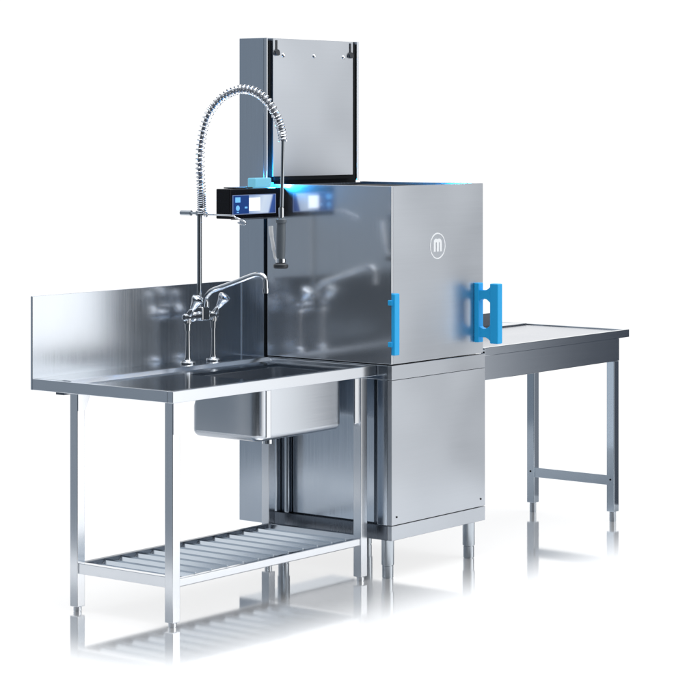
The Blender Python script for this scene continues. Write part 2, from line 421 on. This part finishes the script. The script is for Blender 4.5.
# ================================================================== PRE-RINSE TAP
TY = .732
P = thing('pre_rinse_tap', (-.376, TY, .885), 'chrome two handle tap with spring hose arch and grey spray gun, beside the backsplash', 'tap')
px = (-.458, -.294); zb0 = ZT+.001
for x in px:
    m = MB(); m.lathe((x, TY, zb0), (0, 0, 1), [(0, .032), (.006, .033), (.012, .030), (.016, .016), (.03, .0112), (.09, .0098), (.140, .0088), (.1405, .0125), (.168, .0125), (.169, .0165), (.190, .0165), (.200, .014), (.212, .016)])
    pp = m.build('inlet_pillar', 'chrome', P)
    MB().cyl((x, TY, zb0+.172), (x, TY, zb0+.187), .0185, n=6, bev=.001).build('hex_nut', 'chrome', pp)
bzc = 1.098
m = MB(); m.lathe((-.482, TY, bzc), (1, 0, 0), [(0, .010), (.004, .016), (.05, .017), (.055, .021), (.07, .021), (.074, .016), (.136, .016), (.14, .021), (.155, .021), (.16, .017), (.206, .016), (.21, .010)])
m.box(-.400, -.352, TY-.030, TY+.022, bzc-.018, bzc+.040, .005, 3)
m.build('valve_body', 'chrome', P)
ax = Vector((0, -.55, .83)).normalized()
for x in px:
    a2 = Vector((.12 if x > -.4 else .05, ax.y, ax.z)).normalized()
    st = Vector((x, TY, bzc)) + a2*.012
    m = MB(); m.lathe(st, a2, [(0, .0135), (.022, .012), (.028, .009), (.034, .013), (.045, .016), (.060, .020), (.074, .0265), (.082, .028), (.088, .0265), (.090, .016), (.094, .012), (.0945, .002)], 12)
    m.build('handle', 'chrome', P)
rx = -.385
MB().cyl((rx, TY, bzc+.0405), (rx, TY, bzc+.06), .0145, n=20, bev=.002).build('riser_collar', 'chrome', P)
MB().cyl((rx, TY, bzc+.0605), (rx, TY, 1.535), .0105, n=24).build('riser', 'tube', P)
# spout
sx_ = -.376
sp_pts = [(sx_, TY-.028, bzc+.0405), (sx_, TY-.028, bzc+.075)]
for u, v in ((208.5, 294.0), (213, 290.3), (225, 286), (240, 280.4), (252, 275.8), (258, 274.6), (263.0, 276.0), (265.4, 280), (265.8, 285), (265.8, 288)):
    sp_pts.append(tuple(at(u, v, x=sx_)))
spo = MB().tube(smooth_path(sp_pts, 6), .0112, 18).build('spout', 'chrome', P)
e = at(265.8, 288, x=sx_); MB().cyl(e+Vector((0, 0, .001)), e-Vector((0, 0, .022)), .0135, n=22, bev=.002).build('aerator', 'chrome', spo)
MB().cyl((sx_, TY-.028, bzc+.041), (sx_, TY-.028, bzc+.064), .0155, n=20, bev=.002).build('spout_collar', 'chrome', P)
# hose with spring
arch = [(201.7, 214), (201.4, 200), (200.6, 180), (199.8, 165), (200.2, 150), (201.8, 137), (205, 123), (210.5, 110.5), (219, 100), (229, 93), (241, 89.3), (253, 91), (263, 97), (271, 106), (277, 117), (281, 129), (283, 141)]
ap = [at(u, v, x=rx) for u, v in arch]; path = smooth_path(ap, 10)
MB().tube(path, .0085, 12).build('hose', 'hose', P)
cum = [0]
for a, q in zip(path, path[1:]): cum.append(cum[-1]+(q-a).length)
Ltot = cum[-1]
def along(s_):
    for i in range(len(cum)-1):
        if cum[i+1] >= s_:
            f = (s_-cum[i])/(cum[i+1]-cum[i]+1e-9); return path[i].lerp(path[i+1], f), (path[i+1]-path[i]).normalized()
    return path[-1], (path[-1]-path[-2]).normalized()
sp_ = []; s_ = 0; ang = 0; side = Vector((1, 0, 0))
while s_ < Ltot:
    f = s_/Ltot
    pitch = .0085 if s_ < .07 else (.0085+(s_-.07)/.12*.0115 if s_ < .19 else (.020 if s_ < Ltot-.10 else .0115))
    p_, t_ = along(s_); w = t_.cross(side).normalized(); uu = w.cross(t_)
    sp_.append(p_ + .0172*(uu*math.cos(ang)+w*math.sin(ang)))
    ang += 2*PI/18; s_ += pitch/18
MB().tube(sp_, .0035, 8).build('spring', 'chrome', P)
# lance, connector, grip, lever, head
g0 = at(283, 141, x=rx); g1 = at(281.8, 207, x=rx)
MB().cyl(g0, g1, .0078, n=18).build('lance', 'tube', P)
gy = lambda v, u=281.3: at(u, v, x=rx)
MB().cyl(gy(207.4), gy(217.6), .0115, n=22, bev=.002).build('connector', 'chrome', P)
top = gy(218); Lg = (gy(268)-top).length
hs = Lg/50.
m = MB(); m.lathe(top, gy(268, 280.6)-top, [(0, .012), (.5*hs, .013), (1.5*hs, .023), (4.2*hs, .023), (5.2*hs, .018), (6*hs, .0185), (20*hs, .0195), (36*hs, .0185), (40.5*hs, .0165)])
gun = m.build('spray_gun_grip', 'rubber', P)
q = gy(258.7, 280.9); m = MB(); m.cyl(q, gy(262.6, 280.9), .021, n=24, bev=.002); m.build('spray_ring', 'chrome', gun)
m = MB(); m.lathe(gy(262.8, 280.8), (0, 0, -1), [(0, .017), (.003, .024), (.008, .031), (.018, .031), (.023, .027)]); m.build('spray_head', 'drub', gun)
lp = [at(270.8, 226, x=rx), at(271.2, 233, x=rx), at(273, 245, x=rx), at(274.8, 257, x=rx), at(277.5, 261, x=rx)]
m = MB(); m.tube(smooth_path(lp, 6), [.0095 if i < 8 else .008 if i < 15 else .0055 for i in range(25)], 12); m.build('spray_lever', 'lever', gun)
# wall bracket and guide hook
hz = 1.5355
m = MB(); m.cyl((rx, TY, hz-.010), (rx, TY, hz+.010), .0165, n=22, bev=.002); m.cyl((rx, TY+.014, hz), (rx, TY+.045, hz), .006); m.cyl((rx, TY+.045, hz), (rx, YB-.001, hz), .0115, .0115, n=20, bev=.002)
m.build('wall_bracket', 'tube', P)
hk = [at(u, v, x=rx) for u, v in ((205, 214.6), (220, 215), (232, 215.6), (236.5, 218), (241, 219.6), (244.5, 221.5), (245.6, 223.4), (244, 224.6), (240.5, 223.8), (238, 222.6))]
MB().tube(smooth_path(hk, 5), .0036, 10).build('guide_hook', 'chrome', P)
MB().lathe(at(205.2, 214.6, x=rx)+Vector((0, .004, 0)), (0, -1, 0), [(0, .008), (.003, .011), (.010, .011), (.013, .006)], 16).build('hook_screw', 'chrome', P)

# ================================================================== RIGHT TABLE
Q = thing('outlet_table', (1.3, .42, 0), 'plain steel run-off table with rimmed top and two square legs, right of the dishwasher', 'table')
RX0, RX1, RF, RB, RZ = .6925, 1.920, .002, .86, .925
m = MB()
m.box(RX0, RX1, RF, RF+.022, RZ-.037, RZ, .002)
m.box(RX1-.022, RX1, RF+.0225, RB, RZ-.037, RZ, .002)
m.build('table_edge', 'rt', Q)
MB().box(RX0, RX1-.0225, RF+.0225, .585, RZ-.014, RZ-.006).build('tabletop', 'ltop', Q)
m = MB(); m.box(RX0, RX1-.0225, .5855, RB, RZ-.030, RZ-.001, .002); m.build('rear_ledge', 'rt', Q)
MB().box(RX0, RX1-.028, .5775, .5845, RZ-.005, RZ+.0015, .001).build('ledge_trim', 'dark', Q)
MB().box(1.48, 1.686, .612, .622, RZ-.0005, RZ+.067, .002).build('rear_upstand', 'dark', Q)
MB().box(RX0, 1.885, RF+.035, RF+.055, .774, RZ-.0375, .002).build('front_apron', 'rt', Q)
MB().box(1.865, 1.885, RF+.0555, .540, .774, RZ-.0375, .002).build('side_apron', 'rl', Q)
for ly in (.037, .497):
    lg_ = MB().box(1.836, 1.880, ly, ly+.042, .048, .7735, .002, 3).build('leg', 'rl', Q)
    MB().cyl((1.858, ly+.021, 0), (1.858, ly+.021, .0475), .0165, n=24, bev=.002).build('foot', 'tube', lg_)
    MB().cyl((1.8335, ly+.021, .203), (1.8358, ly+.021, .203), .0045, n=12).build('bolt', 'black', lg_)
MB().box(1.842, 1.850, .0795, .4965, .175, .222, .001).build('cross_rail', 'rl', Q)

# ================================================================== LIGHT
w = bpy.data.worlds.new('World'); S.world = w; w.use_nodes = True
N, L = w.node_tree.nodes, w.node_tree.links
bg = N['Background']
tc = N.new('ShaderNodeTexCoord'); sp = N.new('ShaderNodeSeparateXYZ'); L.new(tc.outputs['Generated'], sp.inputs[0])
at2 = N.new('ShaderNodeMath'); at2.operation = 'ARCTAN2'; L.new(sp.outputs['Y'], at2.inputs[0]); L.new(sp.outputs['X'], at2.inputs[1])
mr = N.new('ShaderNodeMapRange'); mr.inputs['From Min'].default_value = -PI; mr.inputs['From Max'].default_value = PI; L.new(at2.outputs[0], mr.inputs['Value'])
cr = N.new('ShaderNodeValToRGB'); L.new(mr.outputs['Result'], cr.inputs[0])
az = [(-180, .06, .07, .08), (-110, .03, .035, .045), (-85, 1.0, 1.0, 1.0), (-60, 1.6, 1.6, 1.6), (-43, 1.6, 1.6, 1.6), (-38, 1.2, 1.2, 1.2), (-34.3, .34, .36, .40), (-32, .05, .06, .08), (-8, .05, .06, .08), (4, 1.1, 1.1, 1.1), (72, 1.1, 1.1, 1.1), (90, .5, .54, .6), (125, .26, .30, .34), (140, .25, .29, .34), (150, .24, .28, .33), (180, .06, .07, .08)]
el = cr.color_ramp.elements
el[0].position = 0; el[0].color = (*az[0][1:], 1); el[1].position = 1; el[1].color = (*az[-1][1:], 1)
for a in az[1:-1]:
    q = el.new((a[0]+180)/360); q.color = (*a[1:], 1)
up = N.new('ShaderNodeMapRange'); up.interpolation_type = 'SMOOTHSTEP'; up.inputs['From Min'].default_value = .35; up.inputs['From Max'].default_value = .75
L.new(sp.outputs['Z'], up.inputs['Value'])
mx = N.new('ShaderNodeMix'); mx.data_type = 'RGBA'; L.new(up.outputs['Result'], mx.inputs['Factor']); L.new(cr.outputs[0], mx.inputs['A']); mx.inputs['B'].default_value = (.9, .93, .97, 1)
L.new(mx.outputs['Result'], bg.inputs['Color']); bg.inputs['Strength'].default_value = 1.0
def area(name, loc, tgt, size, sy, power, col=(1, 1, 1)):
    l = bpy.data.lights.new(name, 'AREA'); l.shape = 'RECTANGLE'; l.size = size; l.size_y = sy; l.energy = power; l.color = col
    o = bpy.data.objects.new(name, l); COL.objects.link(o); o.location = loc
    o.rotation_euler = (Vector(tgt)-Vector(loc)).to_track_quat('-Z', 'Y').to_euler()
area('overhead_softbox', (.2, -.4, 5.2), (.2, .1, 0), 6, 6, 235)

# blue point lamps added around the signal block to spread its glow
for lx_, ly_, lz_, pw_ in ((-.035, .612, 1.652, 3.0), (-.065, .612, 1.652, 6.0), (-.13, .662, 1.672, 6.0)):
    l_ = bpy.data.lights.new('signal_lamp', 'POINT'); l_.energy = pw_; l_.color = (.02, .38, 1.0); l_.shadow_soft_size = .012
    o_ = bpy.data.objects.new('signal_lamp', l_); COL.objects.link(o_); o_.location = (lx_, ly_, lz_)

# ------------------------------------------------------------------ camera
cam = bpy.data.cameras.new('camera'); co = bpy.data.objects.new('camera', cam); COL.objects.link(co)
cam.sensor_width = 36; cam.lens = 36*FPX/700; cam.shift_x = 0; cam.shift_y = -(350-HOR)/700; cam.clip_end = 200
co.location = (CX, CY, CZ); co.rotation_euler = (PI/2, 0, YAW-PI/2)
S.camera = co
for o in S.objects:
    if 'wc' in o: del o['wc']
S.view_settings.view_transform = 'Standard'; S.view_settings.look = 'None'; S.view_settings.exposure = 0; S.view_settings.gamma = 1
S.cycles.max_bounces = 16; S.cycles.glossy_bounces = 12; S.cycles.diffuse_bounces = 6
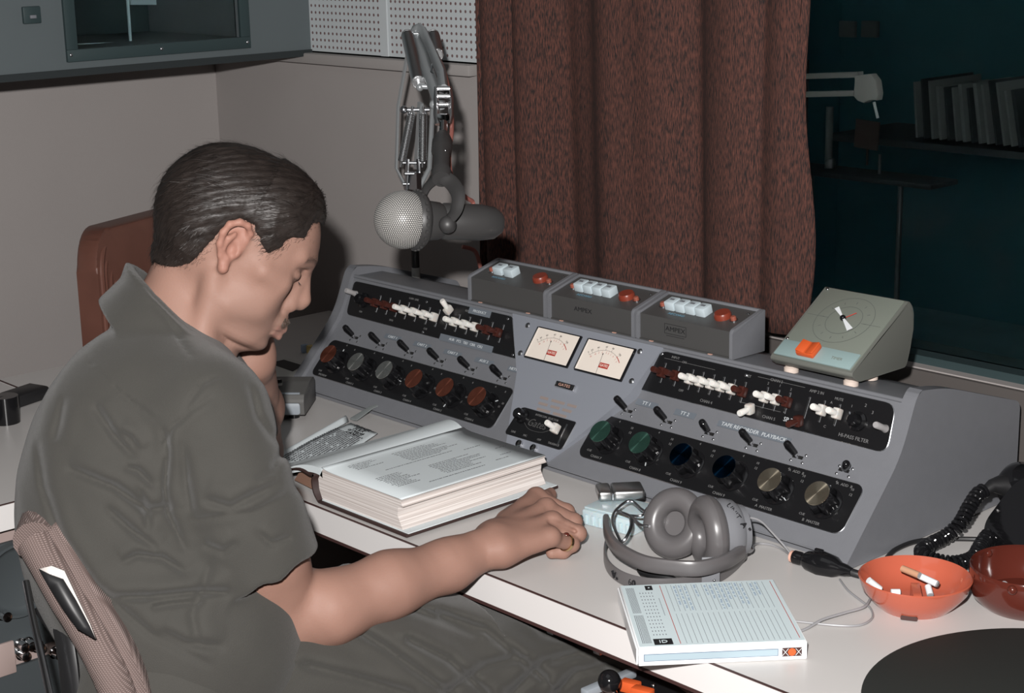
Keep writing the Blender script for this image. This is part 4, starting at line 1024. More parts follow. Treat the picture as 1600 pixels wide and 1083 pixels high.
# ================================================================== small foot-switch like box at left, with papers
pd_ = onz(455, 640, DZ)
bxp = thing('switch_box', 'black and silver switch box with a small button beside the left end of the console', 'switch box', (-2.242, 1.565, DZ), math.radians(43.5))
b = B()
prp = rpoly([(-.070, .010), (-.070, .034), (-.064, .044), (-.012, .052), (.022, .052), (.028, .044), (.028, .010)], [.004, .004, .002, .004, .008, .004, .003])
b.prism(prp, -.13, .012, fn=lambda y, z, x: Vector((x, y, z)), bev=.004); b.obj('case', 'pad_grey', bxp)
b = B(); b.prism(rrect(-.128, .0125, .006, .0315, .004), 0, .003, fn=lambda x, z, h: Vector((x, -.0705 - h, z)), bev=.001); b.obj('front_plate', 'pad_silver', bxp)
b = B(); b.box((-.060, -.063, .0455), (.13, .003, .002), R=Matrix.Rotation(.2, 3, 'X')); b.obj('front_trim', 'pad_silver', bxp)
b = B(); b.lathe([(.0048, 0), (.0048, .004), (0, .004)], n=16, mi=1); b.lathe([(.0040, .004), (.0042, .008), (.003, .010), (0, .010)], n=16); b.obj('button', ['black_gloss', 'dim_white'], bxp, XY((-.035, -.028, .0495)))
for x_, y_ in ((-.010, -.045), (-.11, -.045), (-.010, .012), (-.11, .012)): b = B(); b.lathe([(.009, 0), (.010, .011), (0, .011)], (x_, y_, 0), n=16); b.obj('foot', 'black_gloss', bxp)
pm = onz(462, 588, DZ)
b = B(); b.prism(rpoly([(-.09, -.05), (.055, -.045), (.06, .02), (.0, .05), (-.09, .06)], .012), 0, .004, bev=.001); b.prism([(-.08, .012), (.0, .008), (-.02, .045), (-.08, .045)], .0042, .0046, 1)
tag(b.obj('booklet', ['dim_white', 'ink_black'], None, XY((pm.x - .02, pm.y, DZ))), 'pale booklet with black lettering behind the switch box', 'booklet')
py_ = onz(486, 552, DZ)
tag(B().box((0, 0, .008), (.014, .012, .016), bev=.002).obj('yellow_packet', 'yellow', None, XY(py_)), 'tiny yellow packet on the desk beside the left end of the console', 'packet')
py_ = onz(478, 551, DZ)
tag(B().box((0, 0, .008), (.009, .012, .016), bev=.002).obj('blue_packet', 'pale_blue', None, XY(py_ + Vector((-.004, 0, 0)))), 'tiny pale blue packet standing against the yellow one', 'packet')

# ================================================================== things in front of the console, right half
# ice-white cassette box with lighter on it
wb = onz(930, 800, DZ)
yaw = math.radians(9)
cb = thing('plastic_box', 'translucent pale ribbed plastic box under the lighter', 'box', tuple((onz(909, 819, DZ) + Vector((.041 * math.cos(yaw) - .033 * math.sin(yaw), .041 * math.sin(yaw) + .033 * math.cos(yaw), 0))).xy) + (DZ,), yaw)
b = B(); b.box((0, 0, .011), (.082, .066, .022), bev=.003)
for k in range(7): b.box((-.033 + .011 * k, -.033, .009), (.005, .004, .013), bev=.001)
b.obj('case', 'plastic_ice', cb); b = B(); b.box((0, 0, .0235), (.078, .060, .003), bev=.001); b.obj('lid', 'plastic_ice', cb)
lt = thing('cigarette_lighter', 'flat polished metal cigarette lighter lying on the pale plastic box', 'lighter', tuple(onz(970, 768, DZ + .032).xy) + (DZ + .0255,), math.radians(52))
lt.scale = (1.12, 1.12, 1.12)
b = B(); b.box((.008, 0, .0065), (.038, .036, .0125), bev=.0035, seg=3); b.obj('body', 'brushed', lt)
b = B(); b.box((-.0205, 0, .0065), (.0175, .036, .0125), bev=.0035, seg=3); b.obj('lid', 'brushed', lt)
b = B(); b.cyl((-.012, -.019, .003), (-.012, -.019, .010), .0016, n=10); b.obj('hinge', 'chrome', lt)

# tape reel box
tp_ = thing('tape_box', 'white tape reel box with ruled label lying over the desk edge', 'tape box', (0, 0, 0))
c00, c10, c11, c01 = Vector((-1.167, 1.231, 0)), Vector((-1.051, 1.373, 0)), Vector((-1.181, 1.487, 0)), Vector((-1.299, 1.351, 0))
ux = (c10 - c00).normalized(); uy = Vector((-ux.y, ux.x, 0)); W_, D_ = .1835, .1790
m = Matrix.Identity(4)
for i in range(3): m[i][0] = ux[i]; m[i][1] = uy[i]; m[i][2] = (0, 0, 1)[i]
m.translation = Vector((c00.x, c00.y, DZ + .0005)); tp_.matrix_world = m
H_ = .0205
b = B(); b.box((W_ / 2, D_ / 2, H_ / 2), (W_, D_, H_), bev=.0012); b.obj('case', 'box_white', tp_)
b = B(); b.box((-.0012, D_ / 2 + .002, H_ / 2 - .001), (.0016, D_ - .004, H_ - .004)); b.obj('flap', 'box_white', tp_)
b = B(); z = H_ + .0002
b.box((W_ / 2, D_ / 2 + .001, z), (W_ - .003, D_ - .006, .0003)); lb = b.obj('label_sheet', 'box_label', tp_)
b = B(); z = H_ + .0006
def bb(x0, y0, x1, y1, mi): b.box(((x0 + x1) / 2, (y0 + y1) / 2, z), (x1 - x0, y1 - y0, .0002), mi)
# coordinates: x along the front edge, y away; u from the left edge
bb(.0465, .008, .0472, .172, 1); bb(W_ - .0065, .010, W_ - .0058, .172, 1)
for k in range(20):
    x = .0535 + .0060 * k
    bb(x, .008, x + .0004, .088, 0)
    if k not in (): bb(x, .095, x + .0004, .172, 0)
bb(.0185, .007, .039, .0225, 2); bb(.029, .160, .0375, .173, 2)
b.text('ID', (.0290, .0148, z + .0002), .0100, mi=3); b.text('o', (.0333, .167, z + .0002), .005, mi=3)
for k in range(6): bb(.0240, .0100 + k * .0018, .0345, .0107 + k * .0018, 3)
# small print blocks
for x0, x1, y0, y1, pitch in ((.006, .0155, .094, .168, .0011), (.006, .0080, .012, .088, .0018), (.0095, .0155, .012, .088, .0012)):
    x = x0
    while x < x1:
        y = y0
        while y < y1:
            L = rnd.uniform(.001, .005); bb(x, y, x + pitch * .45, min(y1, y + L), 0); y += L + .0006
        x += pitch
for r_i in range(5):
    for c_i in range(13):
        bb(.0205 + .0034 * r_i, .032 + .0098 * c_i, .0215 + .0034 * r_i, .035 + .0098 * c_i, 0)
y = .085
while y < .135: bb(.0405, y, .0412, y + .0015, 0); y += .0024
# handwriting strokes
for row in (2, 3, 4, 6, 8, 9, 10, 11, 12, 13, 14, 15, 17, 18):
    x = .0535 + .0060 * row - .003; y = .171 - rnd.uniform(0, .004); L = rnd.uniform(.03, .075); pts = []
    t0 = y
    while t0 > y - L:
        seg = []; l2 = rnd.uniform(.006, .014); n2 = int(l2 / .0007)
        for q in range(n2): seg.append((x + .0014 * math.sin(q * 1.9 + rnd.random() * 1.2) + .0006 * rnd.random(), t0 - q * .0007, z + .0002))
        if len(seg) > 2: b.tube(seg, .00016, n=3, mi=4)
        t0 -= l2 + .0022
b.obj('label_print', ['ink_grey', 'ink_red', 'ink_black', 'box_label', 'ink_blue'], tp_)
b = B(); b.prism(rrect(.0055, .0055, .152, .0140, .0006), 0, .0003, fn=lambda x, z, h: Vector((x, -.0002 - h, z)), mi=0); b.prism(rrect(.0063, .0062, .1512, .0133, .0004), 0, .0004, fn=lambda x, z, h: Vector((x, -.0003 - h, z)), mi=1)
b.prism(rrect(.156, .0045, .1775, .0145, .0006), 0, .0003, fn=lambda x, z, h: Vector((x, -.0002 - h, z)), mi=2)
b.lathe([(0, .0007), (.0046, .0007), (.0046, .0002)], (.1667, -.0001, .0095), R=Matrix.Rotation(PI / 2, 3, 'X'), n=8, mi=3)
for cx_ in (.1595, .1740):
    for s_ in (-1, 1): b.box((cx_, -.0006, .0095), (.0004, .0003, .0105), 4, R=Matrix.Rotation(s_ * .68, 3, 'Y'))
b.obj('spine_print', ['ink_blue', 'box_strip', 'seam_brown', 'orange_rocker', 'box_white'], tp_)

# ================================================================== ashtrays
def bowl_mesh(R1, H1, th=.003, foot=.5):
    o_ = [(0, .004), (R1 * foot * .9, .004), (R1 * foot, 0), (R1 * foot + .004, .0), (R1 * .76, H1 * .24), (R1 * .93, H1 * .60), (R1, H1), (R1 - .0015, H1 + .0012), (R1 - th, H1), (R1 * .93 - th, H1 * .70), (R1 * .74 - th, H1 * .36), (R1 * .45, H1 * .20), (0, H1 * .16)]
    return o_
a1 = onz(1430, 922, DZ)
ar = thing('orange_ashtray', 'glossy orange round ashtray with cigarette ends in it', 'ashtray', tuple(onz(1430, 901, .786).xy) + (DZ,), .0)
b = B(); b.lathe(bowl_mesh(.0650, .037, foot=.56), n=64)
o = b.obj('bowl', 'ash_orange', ar)
# cut-out notch under the rim on the near side (foot recess)
b = B()
pr_ = [(-.014, .006), (-.012, .014), (.0, .028), (.010, .030), (.018, .022), (.024, .006)]
ra = math.radians(-50); b.prism(rpoly([(-.004, .004), (-.004, .026), (.002, .030), (.030, .027), (.046, .020), (.046, .006)], .003), -.0048, .0048, fn=lambda x, z, y: Vector((x * math.cos(ra) - y * math.sin(ra), x * math.sin(ra) + y * math.cos(ra), z)), bev=.0022)
b.obj('rest', 'ash_orange', ar)
ra = math.radians(-62)
b = B(); b.prism(rpoly([(-.010, .0005), (-.010, .005), (.0, .009), (.009, .005), (.009, .0005)], .002), .034, .0462, fn=lambda x, z, y: Vector((x * math.cos(ra + PI / 2) + y * math.cos(ra), x * math.sin(ra + PI / 2) + y * math.sin(ra), z))); b.obj('notch', 'seam_brown', ar)
def cig(name, p, q, frac, label, burnt=True):
    p = Vector(p); q = Vector(q); d = q - p; b = B(); r = .004
    t = thing(name, label, 'cigarette end', p, group=None)
    d0 = d * frac
    if frac > 0: b.cyl((0, 0, 0), d0, r, n=14, mi=0)
    b.cyl(d0, d * .93, r * .97, n=14, mi=1); b.cyl(d * .93, d, r * .97, r * .8, n=12, mi=2)
    o = b.obj(name, ['cig_filter', 'cig_white', 'ash'], None, XY(p)); bpy.data.objects.remove(t)
    return tag(o, label, 'cigarette end')
Z_ = DZ
def az(px, py, z): return onz(px, py, z)
cig('cigarette_end', az(1410, 888, .7875), az(1437, 899, .787), .99, 'tan filter end lying against the rest in the orange ashtray')
cig('cigarette_end', az(1438, 900, .784), az(1466, 913, .7795), 0, 'long white cigarette stub with burnt tip, right of the rest in the orange ashtray')
cig('cigarette_end', az(1357, 906, .7835), az(1376, 921, .770), 0, 'white cigarette stub leaning on the left wall of the orange ashtray')
cig('cigarette_end', az(1392, 925, .765), az(1407, 925, .765), 0, 'short white stub flat on the floor of the orange ashtray')
cig('cigarette_end', az(1450, 916, .772), az(1454, 931, .766), 0, 'short ashy stub upright beside the rest in the orange ashtray')
a2 = thing('brown_ashtray', 'glossy dark brown round ashtray cut by the right edge beside the orange one', 'ashtray', tuple(onz(1607, 885, .797).xy) + (DZ,))
b = B(); b.lathe([(0, .003), (.040, .003), (.044, 0), (.050, .0), (.061, .010), (.066, .022), (.0665, .046), (.065, .049), (.062, .047), (.061, .024), (.052, .012), (0, .009)], n=60); b.obj('bowl', 'ash_brown', a2)
b = B()
for k in range(3):
    t_ = 2.9 + k * 2 * PI / 3; b.sph((.0655 * math.cos(t_), .0655 * math.sin(t_), .042), .006, n=14)
b.obj('rim_rest', 'ash_brown', a2)
cig('cigarette_end', tuple(onz(1566, 922, .764)), tuple(onz(1570, 911, .776)), 0, 'white cigarette stub standing in the dark brown ashtray')

# turntable platter inset, lower right
pt = thing('record_turntable', 'large black felt turntable platter at the lower right corner of the desk', 'turntable', (-.795, 1.452, DZ))
pl = B(); pl.lathe([(0, .001), (.1935, .001), (.196, .003), (.196, .005), (.192, .007), (0, .007)], n=96); pl.obj('platter', 'vinyl_platter', pt)
pl = B(); pl.lathe([(0, .022), (.003, .020), (.0036, .007)], n=16); pl.obj('spindle', 'chrome', pt)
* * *
EXERCISE INSTRUCTIONS
Track down every line with the word "This" and copy it.

PROBLEM SOLUTION
The Blender Python script for this scene continues. Write part 2, from line 421 on. This part finishes the script. The script is for Blender 4.5.
Keep writing the Blender script for this image. This is part 4, starting at line 1024. More parts follow. Treat the picture as 1600 pixels wide and 1083 pixels high.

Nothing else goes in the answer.